Data segment:
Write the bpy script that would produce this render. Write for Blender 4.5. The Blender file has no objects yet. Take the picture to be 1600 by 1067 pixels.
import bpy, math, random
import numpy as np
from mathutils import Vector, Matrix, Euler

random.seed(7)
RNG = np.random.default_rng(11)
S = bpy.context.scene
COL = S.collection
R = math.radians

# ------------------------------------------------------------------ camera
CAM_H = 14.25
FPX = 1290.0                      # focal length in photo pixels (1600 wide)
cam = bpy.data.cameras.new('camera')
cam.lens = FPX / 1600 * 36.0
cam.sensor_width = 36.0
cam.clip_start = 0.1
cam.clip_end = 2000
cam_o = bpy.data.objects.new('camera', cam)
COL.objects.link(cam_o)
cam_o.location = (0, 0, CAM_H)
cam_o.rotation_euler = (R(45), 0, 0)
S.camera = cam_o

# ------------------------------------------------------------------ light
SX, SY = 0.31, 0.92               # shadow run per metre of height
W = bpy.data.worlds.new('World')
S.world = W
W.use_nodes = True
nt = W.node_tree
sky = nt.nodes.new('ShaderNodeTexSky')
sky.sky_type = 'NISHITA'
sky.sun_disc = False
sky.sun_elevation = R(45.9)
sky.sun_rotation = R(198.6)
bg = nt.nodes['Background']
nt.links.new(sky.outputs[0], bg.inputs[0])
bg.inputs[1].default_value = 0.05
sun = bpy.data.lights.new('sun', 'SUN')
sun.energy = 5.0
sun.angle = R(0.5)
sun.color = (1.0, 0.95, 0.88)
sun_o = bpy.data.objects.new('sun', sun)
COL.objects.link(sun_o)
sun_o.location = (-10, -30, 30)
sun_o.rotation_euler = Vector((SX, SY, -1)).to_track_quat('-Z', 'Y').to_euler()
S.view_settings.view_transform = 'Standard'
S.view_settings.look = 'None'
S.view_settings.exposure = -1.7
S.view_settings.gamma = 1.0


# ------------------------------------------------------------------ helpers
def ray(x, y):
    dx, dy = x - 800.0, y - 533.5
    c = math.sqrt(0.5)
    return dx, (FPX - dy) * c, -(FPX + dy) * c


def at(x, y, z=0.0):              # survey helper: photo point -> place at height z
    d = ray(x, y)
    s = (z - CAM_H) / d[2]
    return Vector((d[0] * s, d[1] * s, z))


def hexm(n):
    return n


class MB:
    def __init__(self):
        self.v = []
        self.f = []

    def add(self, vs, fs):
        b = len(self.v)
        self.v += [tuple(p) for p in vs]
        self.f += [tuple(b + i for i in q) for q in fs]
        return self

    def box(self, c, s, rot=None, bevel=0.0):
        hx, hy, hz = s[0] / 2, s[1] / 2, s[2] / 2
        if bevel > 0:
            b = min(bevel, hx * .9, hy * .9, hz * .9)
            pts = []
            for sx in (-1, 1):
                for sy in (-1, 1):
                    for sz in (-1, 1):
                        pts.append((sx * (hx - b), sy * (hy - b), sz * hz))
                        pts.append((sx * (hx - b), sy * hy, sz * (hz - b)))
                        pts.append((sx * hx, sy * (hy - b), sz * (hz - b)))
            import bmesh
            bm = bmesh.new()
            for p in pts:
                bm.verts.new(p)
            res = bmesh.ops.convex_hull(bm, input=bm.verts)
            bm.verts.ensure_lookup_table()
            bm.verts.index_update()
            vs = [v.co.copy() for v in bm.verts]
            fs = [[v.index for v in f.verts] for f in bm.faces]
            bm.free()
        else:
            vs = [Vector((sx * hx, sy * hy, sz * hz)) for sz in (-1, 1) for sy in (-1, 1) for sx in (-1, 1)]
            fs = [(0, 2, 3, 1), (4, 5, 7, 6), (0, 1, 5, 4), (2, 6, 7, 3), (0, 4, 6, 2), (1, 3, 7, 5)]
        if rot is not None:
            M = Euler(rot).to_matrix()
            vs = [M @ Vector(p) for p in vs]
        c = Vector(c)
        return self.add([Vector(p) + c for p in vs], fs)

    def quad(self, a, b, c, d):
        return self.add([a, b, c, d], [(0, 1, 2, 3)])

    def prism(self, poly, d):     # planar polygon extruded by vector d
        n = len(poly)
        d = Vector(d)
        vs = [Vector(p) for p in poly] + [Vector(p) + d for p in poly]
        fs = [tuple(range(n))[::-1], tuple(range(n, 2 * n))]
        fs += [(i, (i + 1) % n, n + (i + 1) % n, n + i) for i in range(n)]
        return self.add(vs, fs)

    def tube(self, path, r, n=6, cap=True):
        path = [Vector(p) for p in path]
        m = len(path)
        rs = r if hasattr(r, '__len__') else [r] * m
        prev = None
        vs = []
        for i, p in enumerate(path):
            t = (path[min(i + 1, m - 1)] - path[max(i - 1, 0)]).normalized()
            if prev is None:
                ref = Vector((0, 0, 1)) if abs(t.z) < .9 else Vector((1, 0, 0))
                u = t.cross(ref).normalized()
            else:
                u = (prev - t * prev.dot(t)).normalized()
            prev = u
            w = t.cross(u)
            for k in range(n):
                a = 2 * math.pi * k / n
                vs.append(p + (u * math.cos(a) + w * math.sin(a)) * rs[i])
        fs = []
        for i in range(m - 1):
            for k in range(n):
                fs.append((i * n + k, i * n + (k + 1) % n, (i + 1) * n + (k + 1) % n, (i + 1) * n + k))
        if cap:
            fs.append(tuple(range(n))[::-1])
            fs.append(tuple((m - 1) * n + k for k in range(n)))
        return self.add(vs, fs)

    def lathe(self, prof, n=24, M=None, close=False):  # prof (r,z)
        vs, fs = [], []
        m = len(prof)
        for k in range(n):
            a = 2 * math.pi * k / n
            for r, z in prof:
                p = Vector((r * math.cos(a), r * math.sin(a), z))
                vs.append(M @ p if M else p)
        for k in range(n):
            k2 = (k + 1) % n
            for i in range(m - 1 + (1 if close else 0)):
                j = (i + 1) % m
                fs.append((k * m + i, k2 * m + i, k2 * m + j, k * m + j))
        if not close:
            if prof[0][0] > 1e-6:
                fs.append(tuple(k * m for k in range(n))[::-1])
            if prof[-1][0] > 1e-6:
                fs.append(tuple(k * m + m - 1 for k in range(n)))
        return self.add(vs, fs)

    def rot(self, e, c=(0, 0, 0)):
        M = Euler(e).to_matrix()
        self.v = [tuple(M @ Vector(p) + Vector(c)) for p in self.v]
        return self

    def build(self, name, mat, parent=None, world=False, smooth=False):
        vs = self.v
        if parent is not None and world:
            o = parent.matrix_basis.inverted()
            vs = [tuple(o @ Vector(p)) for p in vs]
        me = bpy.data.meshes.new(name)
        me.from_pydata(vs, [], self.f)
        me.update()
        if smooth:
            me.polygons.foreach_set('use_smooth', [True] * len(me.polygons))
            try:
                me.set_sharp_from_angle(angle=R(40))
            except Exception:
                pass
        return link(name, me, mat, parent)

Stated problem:
The listing above should be transcribed in full, exactly as written.

Final result:
Write the bpy script that would produce this render. Write for Blender 4.5. The Blender file has no objects yet. Take the picture to be 1600 by 1067 pixels.
import bpy, math, random
import numpy as np
from mathutils import Vector, Matrix, Euler

random.seed(7)
RNG = np.random.default_rng(11)
S = bpy.context.scene
COL = S.collection
R = math.radians

# ------------------------------------------------------------------ camera
CAM_H = 14.25
FPX = 1290.0                      # focal length in photo pixels (1600 wide)
cam = bpy.data.cameras.new('camera')
cam.lens = FPX / 1600 * 36.0
cam.sensor_width = 36.0
cam.clip_start = 0.1
cam.clip_end = 2000
cam_o = bpy.data.objects.new('camera', cam)
COL.objects.link(cam_o)
cam_o.location = (0, 0, CAM_H)
cam_o.rotation_euler = (R(45), 0, 0)
S.camera = cam_o

# ------------------------------------------------------------------ light
SX, SY = 0.31, 0.92               # shadow run per metre of height
W = bpy.data.worlds.new('World')
S.world = W
W.use_nodes = True
nt = W.node_tree
sky = nt.nodes.new('ShaderNodeTexSky')
sky.sky_type = 'NISHITA'
sky.sun_disc = False
sky.sun_elevation = R(45.9)
sky.sun_rotation = R(198.6)
bg = nt.nodes['Background']
nt.links.new(sky.outputs[0], bg.inputs[0])
bg.inputs[1].default_value = 0.05
sun = bpy.data.lights.new('sun', 'SUN')
sun.energy = 5.0
sun.angle = R(0.5)
sun.color = (1.0, 0.95, 0.88)
sun_o = bpy.data.objects.new('sun', sun)
COL.objects.link(sun_o)
sun_o.location = (-10, -30, 30)
sun_o.rotation_euler = Vector((SX, SY, -1)).to_track_quat('-Z', 'Y').to_euler()
S.view_settings.view_transform = 'Standard'
S.view_settings.look = 'None'
S.view_settings.exposure = -1.7
S.view_settings.gamma = 1.0


# ------------------------------------------------------------------ helpers
def ray(x, y):
    dx, dy = x - 800.0, y - 533.5
    c = math.sqrt(0.5)
    return dx, (FPX - dy) * c, -(FPX + dy) * c


def at(x, y, z=0.0):              # survey helper: photo point -> place at height z
    d = ray(x, y)
    s = (z - CAM_H) / d[2]
    return Vector((d[0] * s, d[1] * s, z))


def hexm(n):
    return n


class MB:
    def __init__(self):
        self.v = []
        self.f = []

    def add(self, vs, fs):
        b = len(self.v)
        self.v += [tuple(p) for p in vs]
        self.f += [tuple(b + i for i in q) for q in fs]
        return self

    def box(self, c, s, rot=None, bevel=0.0):
        hx, hy, hz = s[0] / 2, s[1] / 2, s[2] / 2
        if bevel > 0:
            b = min(bevel, hx * .9, hy * .9, hz * .9)
            pts = []
            for sx in (-1, 1):
                for sy in (-1, 1):
                    for sz in (-1, 1):
                        pts.append((sx * (hx - b), sy * (hy - b), sz * hz))
                        pts.append((sx * (hx - b), sy * hy, sz * (hz - b)))
                        pts.append((sx * hx, sy * (hy - b), sz * (hz - b)))
            import bmesh
            bm = bmesh.new()
            for p in pts:
                bm.verts.new(p)
            res = bmesh.ops.convex_hull(bm, input=bm.verts)
            bm.verts.ensure_lookup_table()
            bm.verts.index_update()
            vs = [v.co.copy() for v in bm.verts]
            fs = [[v.index for v in f.verts] for f in bm.faces]
            bm.free()
        else:
            vs = [Vector((sx * hx, sy * hy, sz * hz)) for sz in (-1, 1) for sy in (-1, 1) for sx in (-1, 1)]
            fs = [(0, 2, 3, 1), (4, 5, 7, 6), (0, 1, 5, 4), (2, 6, 7, 3), (0, 4, 6, 2), (1, 3, 7, 5)]
        if rot is not None:
            M = Euler(rot).to_matrix()
            vs = [M @ Vector(p) for p in vs]
        c = Vector(c)
        return self.add([Vector(p) + c for p in vs], fs)

    def quad(self, a, b, c, d):
        return self.add([a, b, c, d], [(0, 1, 2, 3)])

    def prism(self, poly, d):     # planar polygon extruded by vector d
        n = len(poly)
        d = Vector(d)
        vs = [Vector(p) for p in poly] + [Vector(p) + d for p in poly]
        fs = [tuple(range(n))[::-1], tuple(range(n, 2 * n))]
        fs += [(i, (i + 1) % n, n + (i + 1) % n, n + i) for i in range(n)]
        return self.add(vs, fs)

    def tube(self, path, r, n=6, cap=True):
        path = [Vector(p) for p in path]
        m = len(path)
        rs = r if hasattr(r, '__len__') else [r] * m
        prev = None
        vs = []
        for i, p in enumerate(path):
            t = (path[min(i + 1, m - 1)] - path[max(i - 1, 0)]).normalized()
            if prev is None:
                ref = Vector((0, 0, 1)) if abs(t.z) < .9 else Vector((1, 0, 0))
                u = t.cross(ref).normalized()
            else:
                u = (prev - t * prev.dot(t)).normalized()
            prev = u
            w = t.cross(u)
            for k in range(n):
                a = 2 * math.pi * k / n
                vs.append(p + (u * math.cos(a) + w * math.sin(a)) * rs[i])
        fs = []
        for i in range(m - 1):
            for k in range(n):
                fs.append((i * n + k, i * n + (k + 1) % n, (i + 1) * n + (k + 1) % n, (i + 1) * n + k))
        if cap:
            fs.append(tuple(range(n))[::-1])
            fs.append(tuple((m - 1) * n + k for k in range(n)))
        return self.add(vs, fs)

    def lathe(self, prof, n=24, M=None, close=False):  # prof (r,z)
        vs, fs = [], []
        m = len(prof)
        for k in range(n):
            a = 2 * math.pi * k / n
            for r, z in prof:
                p = Vector((r * math.cos(a), r * math.sin(a), z))
                vs.append(M @ p if M else p)
        for k in range(n):
            k2 = (k + 1) % n
            for i in range(m - 1 + (1 if close else 0)):
                j = (i + 1) % m
                fs.append((k * m + i, k2 * m + i, k2 * m + j, k * m + j))
        if not close:
            if prof[0][0] > 1e-6:
                fs.append(tuple(k * m for k in range(n))[::-1])
            if prof[-1][0] > 1e-6:
                fs.append(tuple(k * m + m - 1 for k in range(n)))
        return self.add(vs, fs)

    def rot(self, e, c=(0, 0, 0)):
        M = Euler(e).to_matrix()
        self.v = [tuple(M @ Vector(p) + Vector(c)) for p in self.v]
        return self

    def build(self, name, mat, parent=None, world=False, smooth=False):
        vs = self.v
        if parent is not None and world:
            o = parent.matrix_basis.inverted()
            vs = [tuple(o @ Vector(p)) for p in vs]
        me = bpy.data.meshes.new(name)
        me.from_pydata(vs, [], self.f)
        me.update()
        if smooth:
            me.polygons.foreach_set('use_smooth', [True] * len(me.polygons))
            try:
                me.set_sharp_from_angle(angle=R(40))
            except Exception:
                pass
        return link(name, me, mat, parent)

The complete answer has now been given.